They make up controversies where there weren’t any, because most people
couldn’t care less.
This is not to propose that the
Oscars should be scrapped, since the film industry has so few ceremonies that
celebrate cinema. But, instead of wasting so much time trying to second guess
the Oscars and repeating opinions endorsed by film publicists, wouldn’t it be
more worthwhile to think about each film as a finished product and not a horse
that has still got a race to run? To debate the merits of a film as a piece of
art or entertainment or as the latest innovation without trying to give your
arguments some kind of misjudged credence by writing about its awards chances. When,
apart from during the Oscars, does anyone let a group of people you don’t know
pick nine or ten American or British films at random for them to get excited
about?
According to the Academy, the
cream of US/UK cinema is 12 Year A Slave, American Hustle, Captain Phillips, Dallas Buyer’s Club, Gravity, Her, Nebraska,
Philomena and The Wolf of Wall Street. None of these films are
bad (I haven’t yet seen American Hustle, Her and Philomena)

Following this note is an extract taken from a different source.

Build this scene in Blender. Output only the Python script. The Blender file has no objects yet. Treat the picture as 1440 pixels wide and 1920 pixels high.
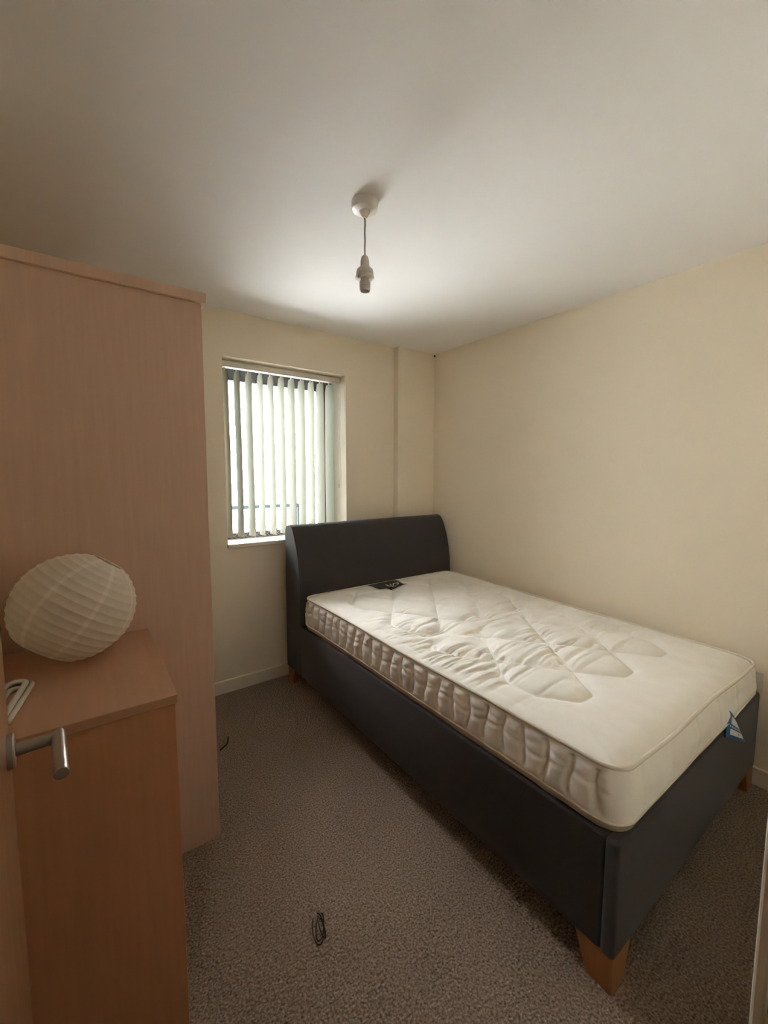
import bpy, bmesh, math, random
import numpy as np
from mathutils import Vector, Matrix

# ------------------------------------------------------------------ camera
SC = bpy.context.scene
COL = SC.collection
CAM = Vector((-2.4337, -2.6915, 1.4105))
YAW, PITCH, ROLL, FPX = math.radians(36.066), math.radians(-5.18), math.radians(0.137), 780.9
fw = Vector((math.sin(YAW)*math.cos(PITCH), math.cos(YAW)*math.cos(PITCH), math.sin(PITCH)))
rt = Vector((math.cos(YAW), -math.sin(YAW), 0))
up = rt.cross(fw)
rt2 = rt*math.cos(ROLL) + up*math.sin(ROLL)
up2 = -rt*math.sin(ROLL) + up*math.cos(ROLL)
cd = bpy.data.cameras.new('camera')
cam = bpy.data.objects.new('camera', cd); COL.objects.link(cam)
cd.sensor_fit = 'HORIZONTAL'; cd.sensor_width = 36.0; cd.lens = FPX/1440*36.0
cd.clip_start = 0.02; cd.clip_end = 200
M = Matrix((rt2, up2, -fw)).transposed().to_4x4(); M.translation = CAM
cam.matrix_world = M
SC.camera = cam

# ------------------------------------------------------------------ sky / exposure
W = bpy.data.worlds.new('overcast_sky'); SC.world = W; W.use_nodes = True
bg = W.node_tree.nodes['Background']
bg.inputs[0].default_value = (1.0, 1.0, 1.0, 1); bg.inputs[1].default_value = 14.0
vs = SC.view_settings
SC.cycles.max_bounces = 24; SC.cycles.diffuse_bounces = 16      # let daylight bounce around the pale room
vs.view_transform = 'Standard'; vs.look = 'None'; vs.exposure = 1.0; vs.gamma = 1.0; vs.use_curve_mapping = False

# ------------------------------------------------------------------ helpers
def tag(o, label=None, cat=None, group=None, kind=None):
    if label: o['label'] = label
    if cat: o['category'] = cat
    if group: o['group'] = group
    if kind: o['kind'] = kind
    return o

def empty(name, loc, label=None, cat=None, group=None, kind=None):
    o = bpy.data.objects.new(name, None); COL.objects.link(o)
    o.location = loc; o.empty_display_size = 0.05
    return tag(o, label, cat, group, kind)

def root_loc(o):
    v = Vector((0, 0, 0))
    while o is not None:
        v += Vector(o.location); o = o.parent
    return v

def link(name, me, m, parent=None, smooth=False, sharp=None):
    o = bpy.data.objects.new(name, me); COL.objects.link(o)
    if parent is not None:
        me.transform(Matrix.Translation(-root_loc(parent))); o.parent = parent
    if m is not None: me.materials.append(m)
    if smooth:
        for p in me.polygons: p.use_smooth = True
        if sharp:
            me.set_sharp_from_angle(angle=math.radians(sharp))
    return o

def obj(name, bm, m, parent=None, smooth=False, sharp=None):
    bmesh.ops.recalc_face_normals(bm, faces=bm.faces[:])
    me = bpy.data.meshes.new(name); bm.to_mesh(me); bm.free()
    return link(name, me, m, parent, smooth, sharp)

def box(lo, hi, bevel=0.0, seg=2, bm=None):
    b = bmesh.new()
    r = bmesh.ops.create_cube(b, size=1)
    lo = Vector(lo); hi = Vector(hi)
    for v in b.verts:
        v.co = Vector([(lo[i]+hi[i])/2 + v.co[i]*(hi[i]-lo[i]) for i in range(3)])
    if bevel > 0:
        bmesh.ops.bevel(b, geom=b.edges[:], offset=bevel, segments=seg, profile=0.5, affect='EDGES')
    if bm is None: return b
    me = bpy.data.meshes.new('t'); b.to_mesh(me); b.free(); bm.from_mesh(me); bpy.data.meshes.remove(me)
    return bm

def lathe(prof, center, n=32, axis=None, bm=None, cap=True):
    """prof: list of (r, z) bottom to top; axis: 3x3 matrix"""
    b = bm or bmesh.new(); c = Vector(center); rings = []
    for r, z in prof:
        ring = []
        for i in range(n):
            a = 2*math.pi*i/n
            p = Vector((r*math.cos(a), r*math.sin(a), z))
            if axis is not None: p = axis @ p
            ring.append(b.verts.new(c+p))
        rings.append(ring)
    for k in range(len(rings)-1):
        for i in range(n):
            j = (i+1) % n
            b.faces.new((rings[k][i], rings[k][j], rings[k+1][j], rings[k+1][i]))
    if cap:
        b.faces.new(rings[0][::-1]); b.faces.new(rings[-1])
    return b

def tube(pts, r, n=8, bm=None, closed=False, cap=True):
    b = bm or bmesh.new(); pts = [Vector(p) for p in pts]; rings = []; N = len(pts)
    prev = None
    for k, p in enumerate(pts):
        if closed: t = pts[(k+1) % N]-pts[k-1]
        else: t = pts[min(k+1, N-1)]-pts[max(k-1, 0)]
        t.normalize()
        if prev is None:
            a = Vector((0, 0, 1)) if abs(t.z) < 0.9 else Vector((1, 0, 0))
            prev = t.cross(a).normalized()
        u = (prev - t*prev.dot(t)).normalized(); prev = u; v = t.cross(u)
        rr = r[k] if isinstance(r, (list, tuple)) else r
        rings.append([b.verts.new(p + (u*math.cos(2*math.pi*i/n)+v*math.sin(2*math.pi*i/n))*rr) for i in range(n)])
    K = N if closed else N-1
    for k in range(K):
        A = rings[k]; B = rings[(k+1) % N]
        for i in range(n):
            j = (i+1) % n
            b.faces.new((A[i], A[j], B[j], B[i]))
    if cap and not closed:
        b.faces.new(rings[0][::-1]); b.faces.new(rings[-1])
    return b

def prism(poly, axis, a, b_):
    """extrude a 2D polygon along axis index; poly in the two other axes (in order)"""
    b = bmesh.new(); oth = [i for i in range(3) if i != axis]; L = []
    for s in (a, b_):
        row = []
        for q in poly:
            c = [0, 0, 0]; c[axis] = s; c[oth[0]] = q[0]; c[oth[1]] = q[1]
            row.append(b.verts.new(c))
        L.append(row)
    n = len(poly)
    b.faces.new(L[0]); b.faces.new(L[1][::-1])
    for i in range(n):
        j = (i+1) % n
        b.faces.new((L[0][i], L[1][i], L[1][j], L[0][j]))
    return b

def grid_mesh(name, P):
    """P: (ny, nx, 3) array"""
    ny, nx = P.shape[:2]
    idx = np.arange(ny*nx).reshape(ny, nx)
    f = np.stack([idx[:-1, :-1], idx[:-1, 1:], idx[1:, 1:], idx[1:, :-1]], -1).reshape(-1, 4)
    me = bpy.data.meshes.new(name); me.from_pydata(P.reshape(-1, 3).tolist(), [], f.tolist()); me.update()
    return me

# ------------------------------------------------------------------ materials
def srgb(r, g, b):
    def f(c):
        c /= 255.0
        return c/12.92 if c <= 0.04045 else ((c+0.055)/1.055)**2.4
    return (f(r), f(g), f(b), 1)

def mat(name, col, rough=0.6, metal=0.0, spec=0.5, var=0.0, vscale=20.0, vstretch=(1, 1, 1), bump=0.0, bscale=60.0,
        bstretch=None, bdist=0.002, coat=0.0, coat_rough=0.1, sheen=0.0, transl=0.0, col2=None, detail=4.0):
    m = bpy.data.materials.new(name); m.use_nodes = True
    nt = m.node_tree; N = nt.nodes; L = nt.links
    b = N['Principled BSDF']; out = N['Material Output']
    b.inputs['Base Color'].default_value = col; b.inputs['Roughness'].default_value = rough
    b.inputs['Metallic'].default_value = metal; b.inputs['Specular IOR Level'].default_value = spec
    b.inputs['Coat Weight'].default_value = coat; b.inputs['Coat Roughness'].default_value = coat_rough
    b.inputs['Sheen Weight'].default_value = sheen
    tc = N.new('ShaderNodeTexCoord')
    if var > 0 or col2:
        mp = N.new('ShaderNodeMapping'); mp.inputs['Scale'].default_value = vstretch
        nz = N.new('ShaderNodeTexNoise'); nz.inputs['Scale'].default_value = vscale; nz.inputs['Detail'].default_value = detail
        L.new(tc.outputs['Object'], mp.inputs[0]); L.new(mp.outputs[0], nz.inputs['Vector'])
        rp = N.new('ShaderNodeValToRGB'); rp.color_ramp.elements[0].position = 0.3; rp.color_ramp.elements[1].position = 0.7
        c2 = col2 or tuple(min(1, c*(1+var)) for c in col[:3])+(1,)
        c1 = col if col2 else tuple(c*(1-var) for c in col[:3])+(1,)
        rp.color_ramp.elements[0].color = c1; rp.color_ramp.elements[1].color = c2
        L.new(nz.outputs['Fac'], rp.inputs[0]); L.new(rp.outputs[0], b.inputs['Base Color'])
    if bump > 0:
        mp2 = N.new('ShaderNodeMapping'); mp2.inputs['Scale'].default_value = bstretch or (1, 1, 1)
        n2 = N.new('ShaderNodeTexNoise'); n2.inputs['Scale'].default_value = bscale; n2.inputs['Detail'].default_value = 3
        bp = N.new('ShaderNodeBump'); bp.inputs['Strength'].default_value = bump; bp.inputs['Distance'].default_value = bdist
        L.new(tc.outputs['Object'], mp2.inputs[0]); L.new(mp2.outputs[0], n2.inputs['Vector'])
        L.new(n2.outputs['Fac'], bp.inputs['Height']); L.new(bp.outputs[0], b.inputs['Normal'])
    if transl > 0:
        tr = N.new('ShaderNodeBsdfTranslucent'); tr.inputs[0].default_value = col
        mx = N.new('ShaderNodeMixShader'); mx.inputs[0].default_value = transl
        L.new(b.outputs[0], mx.inputs[1]); L.new(tr.outputs[0], mx.inputs[2]); L.new(mx.outputs[0], out.inputs[0])
    return m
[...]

and there are at least two great ones, but it isn’t a particularly diverse or
interesting list. It would suggest that cinema is healthy but fairly stagnant.
These nine films are the fruits of the labour of the publicists, who managed to
promote these nine films over edgier, more difficult, more interesting films.
The Oscar choices ultimately ignore much more than they reward and they limit
cinema to what is most easily marketed.
So ignore them and stop writing about them.